— START OF Data block —

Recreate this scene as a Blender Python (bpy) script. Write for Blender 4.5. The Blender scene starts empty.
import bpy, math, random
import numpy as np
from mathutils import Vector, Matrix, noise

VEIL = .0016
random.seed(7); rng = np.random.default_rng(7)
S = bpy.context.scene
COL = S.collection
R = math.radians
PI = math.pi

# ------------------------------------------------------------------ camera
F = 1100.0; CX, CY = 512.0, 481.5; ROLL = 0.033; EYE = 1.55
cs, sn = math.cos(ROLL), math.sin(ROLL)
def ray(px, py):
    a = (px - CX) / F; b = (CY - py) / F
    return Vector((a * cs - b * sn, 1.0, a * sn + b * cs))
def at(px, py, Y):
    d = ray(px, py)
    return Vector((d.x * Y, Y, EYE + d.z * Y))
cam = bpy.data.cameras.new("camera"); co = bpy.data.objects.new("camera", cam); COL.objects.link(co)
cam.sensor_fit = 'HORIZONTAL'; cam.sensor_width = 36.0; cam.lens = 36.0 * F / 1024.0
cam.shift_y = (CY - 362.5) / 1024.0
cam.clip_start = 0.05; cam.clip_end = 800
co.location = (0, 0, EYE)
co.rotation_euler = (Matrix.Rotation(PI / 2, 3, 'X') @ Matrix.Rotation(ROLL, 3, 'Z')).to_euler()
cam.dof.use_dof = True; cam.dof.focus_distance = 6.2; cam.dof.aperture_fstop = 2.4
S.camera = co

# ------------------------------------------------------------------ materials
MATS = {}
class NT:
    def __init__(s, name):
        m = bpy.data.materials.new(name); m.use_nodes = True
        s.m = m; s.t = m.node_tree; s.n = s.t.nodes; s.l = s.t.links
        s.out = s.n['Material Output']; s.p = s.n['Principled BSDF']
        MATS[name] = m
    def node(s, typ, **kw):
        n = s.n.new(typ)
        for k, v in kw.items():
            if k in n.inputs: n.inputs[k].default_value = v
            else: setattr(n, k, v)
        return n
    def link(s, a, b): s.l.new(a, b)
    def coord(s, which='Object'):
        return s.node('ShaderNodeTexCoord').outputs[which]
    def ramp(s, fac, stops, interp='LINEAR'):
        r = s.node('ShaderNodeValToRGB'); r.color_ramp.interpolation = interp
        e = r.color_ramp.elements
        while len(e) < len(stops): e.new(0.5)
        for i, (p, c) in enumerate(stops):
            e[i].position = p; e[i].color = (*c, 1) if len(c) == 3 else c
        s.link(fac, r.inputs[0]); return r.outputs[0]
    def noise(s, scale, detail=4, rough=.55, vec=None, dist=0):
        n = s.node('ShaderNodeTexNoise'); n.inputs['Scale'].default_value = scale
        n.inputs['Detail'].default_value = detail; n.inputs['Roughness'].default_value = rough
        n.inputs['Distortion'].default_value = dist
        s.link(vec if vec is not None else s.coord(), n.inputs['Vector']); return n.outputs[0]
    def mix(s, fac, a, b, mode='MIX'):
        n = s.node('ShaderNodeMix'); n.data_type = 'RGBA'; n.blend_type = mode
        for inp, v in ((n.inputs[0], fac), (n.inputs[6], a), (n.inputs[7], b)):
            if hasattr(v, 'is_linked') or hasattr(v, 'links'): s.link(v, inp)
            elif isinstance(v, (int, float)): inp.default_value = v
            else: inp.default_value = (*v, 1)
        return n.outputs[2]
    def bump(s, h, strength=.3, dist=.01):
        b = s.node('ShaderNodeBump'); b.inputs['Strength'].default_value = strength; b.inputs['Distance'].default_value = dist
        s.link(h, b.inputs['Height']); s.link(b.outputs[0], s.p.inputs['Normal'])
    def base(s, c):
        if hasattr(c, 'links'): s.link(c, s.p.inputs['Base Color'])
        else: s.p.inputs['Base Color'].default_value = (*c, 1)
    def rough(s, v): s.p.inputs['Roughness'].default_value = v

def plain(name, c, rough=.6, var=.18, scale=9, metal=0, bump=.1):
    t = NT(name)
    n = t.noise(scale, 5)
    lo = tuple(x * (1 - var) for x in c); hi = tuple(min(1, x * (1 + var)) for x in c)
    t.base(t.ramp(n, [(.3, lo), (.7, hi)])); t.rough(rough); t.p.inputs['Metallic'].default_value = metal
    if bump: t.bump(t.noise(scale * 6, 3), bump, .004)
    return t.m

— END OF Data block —

* Given exercise
Reproduce, please, the lines of the material from its first line down to the line containing "from mathutils import Vector, Matrix, noise", keeping both ends and nothing beyond them.

* Full solution
Recreate this scene as a Blender Python (bpy) script. Write for Blender 4.5. The Blender scene starts empty.
import bpy, math, random
import numpy as np
from mathutils import Vector, Matrix, noise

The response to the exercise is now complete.